Some have charged that the revised system will hurt some low-income or minority customers. Comparing the maps, as I have done, would seem to belie that. The bulk of the added frequent service is east of Interstate 35, home to greater percentages of people of color and those of limited means.
Cap Metro President and CEO Randy Clarke, who started just three months ago and inherited the Cap Remap makeover after the board approved it in November, said the Federal Transit Administration did an equity analysis of the plan and declared in writing that it would not have a “disparate impact” on historically disadvantaged transit riders.
“I’ve never seen anything more clear from the FTA,” Clarke told the board in May. “Not only do we not have disparate impacts, (the FTA analysis) says that we are providing even more service to low-income and minority populations in Austin. Sometimes facts matter in the conversation.”
But Clarke said the plan by definition is not perfect and certainly not set in stone. The agency, he said, will be examining ridership statistics this summer and into the fall. Expect changes in January, he said, when Cap Metro makes one of its three regular service alterations each year.
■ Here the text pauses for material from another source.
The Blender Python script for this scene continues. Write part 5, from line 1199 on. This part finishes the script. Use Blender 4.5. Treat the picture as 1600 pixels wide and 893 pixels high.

“We’re never going to get this 100 percent correct,” Clarke said. “While there will be some people who have negative impacts, and we have to work through that, there will be a lot of other people who see very positive impacts.”
For this first week, those positive impacts include free fares for all, including on MetroRail, a sort of peace offering from Cap Metro for those confused or upset by the change, as well as a marketing tool to perhaps draw some new customers into the tent.
That fare moratorium will run through Saturday.